Intervention de Nicole Belloubet

Séance en hémicycle du mercredi 7 février 2018 à 21h30
Protection des données personnelles — Après l'article 17

Nicole Belloubet, garde des sceaux, ministre de la justice :

Avis défavorable. Nous avons examiné votre amendement de façon approfondie, mais il nous semble que le RGPD satisfait une partie de vos demandes. Le considérant 78 du règlement, ainsi que son article 25, impose déjà aux responsables de traitement de proposer des biens ou services qui offrent par défaut ou dès leur conception le plus haut niveau de protection des données personnelles. Seules les données nécessaires pour chaque finalité spécifique de traitement doivent être traitées.

De plus, le considérant 32 du RGPD donne une définition du consentement qui implique que l'utilisateur d'un smartphone ne pourra pas se voir imposer l'utilisation, par défaut, d'un navigateur donné. Il pourra demander au fabricant du téléphone de lui permettre d'installer un autre navigateur plus respectueux, par exemple, dans la collecte de données, en faisant valoir qu'il n'a pas librement consenti au traitement de ses données par le navigateur qui aurait été préinstallé.

Dans votre exposé des motifs, vous constatez que « la quasi-totalité des smartphones commercialisés en France [… ] sont équipés d'un système d'exploitation [… ] qui impose par défaut le même moteur de recherche à leurs utilisateurs ». Vous estimez que « l'utilisation d'un seul service collectant des données à caractère personnel pour d'autres fins que celle de la fourniture de service en question ne permettrait pas d'obtenir un consentement libre de la personne concernée ».
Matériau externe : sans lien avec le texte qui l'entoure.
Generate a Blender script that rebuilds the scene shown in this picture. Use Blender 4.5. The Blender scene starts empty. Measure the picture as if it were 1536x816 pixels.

Il nous semble qu'en allant au-delà des obligations imposées par le RGPD – en prévoyant par exemple que les produits soient livrés sans logiciel préinstallé, ou que les clauses contractuelles qui conduiraient les fabricants et les distributeurs de terminaux mobiles à installer par défaut un certain système d'exploitation plutôt qu'un autre seraient nulles – nous risquerions d'enfreindre les règles du droit de la concurrence. Celui-ci sanctionne les abus de position dominante, mais il est beaucoup plus délicat d'imposer à titre préventif des obligations restrictives, plus difficiles à justifier.

Le Gouvernement a en outre, je l'ai redit plusieurs fois, fait le choix de ne pas surtransposer le RGPD, afin de construire un marché européen du numérique vraiment unifié, et qui n'oblige pas les acteurs économiques à se conformer à une multitude de législations différentes selon les pays dans lesquels ils opèrent.

Nous sommes évidemment sensibles à votre objectif de promotion du développement des acteurs qui offrent des services plus respectueux de la protection des données personnelles. L'Europe a là l'opportunité de se doter d'un véritable avantage compétitif. Mais cette réflexion me semble vraiment devoir être conduite dans un cadre européen, et une expertise approfondie des implications juridiques, économiques et industrielles de vos propositions est indispensable.

Je suis tout à fait disposée à poursuivre ces échanges constructifs, avec tous les parlementaires qui le souhaiteraient.